このような要望に対し、車両の新製及び改造により逐次改善が進められてきた車両の冷房化については、旅客会社(JR)6社合計の冷房化率が91.3%、大手民鉄15社合計の冷房化率が98.3%となり、さらに冷房化が遅れていた地下鉄においても、着実に冷房化率は向上している。
さらに、車両の冷房化に加え、通勤電車では、マイコン制御による空調設備、車内でAM・FMラジオ受信が可能な設備、側窓の大型化等の居住性向上が進められている。また、着席人数の増加を図るため、2階建て車両も導入されている。
- (3) 相互乗り入れ
- 大都市圏においては、複数の鉄道事業者による鉄道ネットワークが形成されていることから、乗り換えに伴う不便を解消することが旅客の利便性の向上に欠かせなくなっており、鉄道の相互乗り入れや乗り換え駅の施設の改善を進めることがますます重要になってきている。
このうち、首都圏については、11事業者によって相互乗り入れが行われており、平成5年8月1日現在、その距離は589.4kmとなっている。また、全国では、旅客会社と第3セクター鉄道間の相互乗り入れを含め、5年8月1日現在、55事業者2,701.0kmにおいて乗り入れが行われている。
- 2 余暇活動を支援する鉄道サービス〔2−5−8図〕
- 今や旅行は、目的地で楽しむばかりでなく、目的地までいかに楽しむかということも重要になっている。このような国民のニーズに対応し、種々の車両の導入が進められている。

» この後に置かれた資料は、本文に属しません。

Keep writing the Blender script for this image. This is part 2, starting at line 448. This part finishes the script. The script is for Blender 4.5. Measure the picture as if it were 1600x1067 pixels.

特に、長距離列車には、豪華寝台車両、女性客等のプライバシー保護のための個室寝台車両、サロン、バーカウンター、展望室等の自由空間の充実を図った車両やフリーストップ式リクライニング回転シートの採用、液晶テレビやオーディオ装置の設置等の居住性向上を図った車両等が導入されている。
この他、団体列車やイベント列車等として、各種ニーズに対応したお座敷車両、カラオケ車両、ディスコ車両等も導入されている。
運賃・料金についても、利用者のニーズの多様化に対応して旅行需要喚起のため、周遊券、フルムーンパス等の豊富な企画商品が設定されている。